In what some critics called an attempt to mollify the IMF and EU, Zelenskiy then requested the Venice Commission, which advises on constitutional law for the Council of Europe, the continent’s largest human-rights body, to evaluate Ukraine’s anti-corruption legislation and the Constitutional Court’s actions.

But the resulting December 9 opinion gave the president little decisive leverage. The Venice Commission, writing together with the Council of Europe’s Directorate General of Human Rights and Rule of Law, supported both the government and the Court.

The Commission found that the Court’s October 27 decision “lacks clear reasoning,” and a “firm basis in international law;” it also termed as “striking” the fact that four judges had apparent conflicts of interest with the case before them.

On December 11, it wrote that the Constitutional Court – made up of judges chosen equally by the president, parliament, and a College of Judges – requires urgent reform.

Nonetheless, the Venice Commission urged the Ukrainian executive branch and parliament to enact the Court’s decision on financial disclosures and the NAPC, and to respect the Court as “the gatekeeper of the Constitution.”

Fighting corruption and respecting the constitution “go hand in hand,” the Commission observed.

In a December 11 tweet, President Zelenskiy expressed gratitude to the Commission for its opinion, which, he noted, would be considered during Ukraine's judicial reforms.



Along with Prime Minister Denys Shmyhal, he also emphasized on December 11 the importance of Ukraine’s cooperation with international financial institutions.

The same day the Venice Commission had released its initial opinion, the EU disbursed a 600-million-euro ($727.1 million) in macro-financial aid to Ukraine.

But how far the government will go in following the Venice Commission’s advice and respecting the Constitutional Court as the constitution’s guardian is unclear.

“We have no constitutional crisis,” Deputy Prime Minister for European and Euro-Atlantic Integration Olha Stefanishyna asserted on November 25. “The crisis is due to the decision of the Constitutional Court.”

Zelenskiy officials and supporters allege that oligarchs stand behind the court’s current 15 judges, among whom, they claim, are justices who “openly sympathize with the Russian Federation.”

In a December 7 commentary for the Atlantic Council think-tank, Ukrainian Foreign Minister Dmytro Kuleba asserted that the Constitutional Court poses a “threat” to Ukraine’s entire reform process.

Upcoming decisions on private land sales and banking reforms, among others, now face “ominous” prospects, Kuleba alleged.

Servant of the People legislator Liza Bohutska also believes the Constitutional Court acted not to protect the constitution, but its own interests.

“There’s not a single constitutional norm with which we can somehow impact the Constitutional Court,” she claimed in November.

In response, Constitutional Court Chairman Oleksandr Tupytskiy has charged that Zelenskiy’s proposed dissolution of the Court amounts to a “constitutional coup.”

On December 11, the Court’s website featured only that part of the Venice Commission report that urged respect for the “gatekeeper of the constitution.”

But Judge Tupytskiy, appointed by ousted President Viktor Yanukovych, himself appears to be part of the reason for the Venice Commission’s call for a Court makeover.

In 2018, Tupytskiy acquired 126 square kilometers of land near Yalta, a popular resort town in Crimea, the Ukrainian Black Sea peninsula that Russia annexed in 2014, the investigative TV program Schemes (Skhema) reported this November. (Schemes is broadcast by Current Time and produced by RFE/RL’s Ukrainian Service.)

Under Ukrainian law, such an acquisition is illegal.

Tupytskiy told Schemes that he omitted the information from his annual online financial disclosure because he could not figure out how to declare the property.

Tupytskiy previously worked as a prosecutor’s office investigator, but this experience with asking questions apparently did not help him.

“Why didn’t I put it in the registry?
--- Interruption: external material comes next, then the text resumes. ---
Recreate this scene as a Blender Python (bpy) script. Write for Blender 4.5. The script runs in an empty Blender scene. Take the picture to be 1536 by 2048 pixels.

I still don’t know how to do this,” he claimed.

He admits no wrongdoing.

“The one thing I probably did wrong is not getting in touch with the NAPK [National Agency for the Prevention of Corruption] organs, so that they’d explain to me how to do this.”

He emphasized that he recognizes Crimea as part of Ukraine.

But lawyer Roman Maselko, a member of the Public Integrity Council, which helps assess whether Ukrainian judges meet ethics requirements, underlined that Tupytskiy violated article 9 of the law about citizens’ rights in Ukraine’s “temporarily occupied territories.”

“Judges do not have the right to get into any relations with the occupying authorities,” Maselko said. “[A]s a representative of the judicial branch, he (Tupytskyi) should hold the position that these organs are illegal and buying some kind of property there signifies recognizing their legitimacy.”

The State Bureau of Investigation is examining Tupytskyi’s conduct in Crimea on suspicion of “high treason” and the illegal “occupation” of land. If charges are filed, they could lead to a prison sentence of 12-15 years and the potential loss of property.

To date, Judge Tupytskiy has refused to undergo any questioning by the agency.

Aside from the judge’s Crimea property, a high-end Kyiv apartment and suburban house-with-pool -- registered in the names of Tupytskiy’s mother and mother-in-law, respectively -- also do not appear in his financial declarations.

While the Constitutional Court’s October 27 decision scrapped the potential penalties for these omissions, parliament on December 4 reinstated the measures at Zelenskiy’s proposal.

Criminal penalties for false asset declarations, however, only start at over 9 million hryvnias ($321,728).

The European Union’s envoy to Kyiv, Maati Maasikas, welcomed the legislation as a response to the Constitutional Court ruling, but noted that it still fails to provide “a real working deterrent system of asset declarations.”

“So, our position is that this law needs to be improved and strengthened,” the UNIAN news agency reported him as saying on December 10.

In the meantime, Ukraine’s constitutional standoff continues on.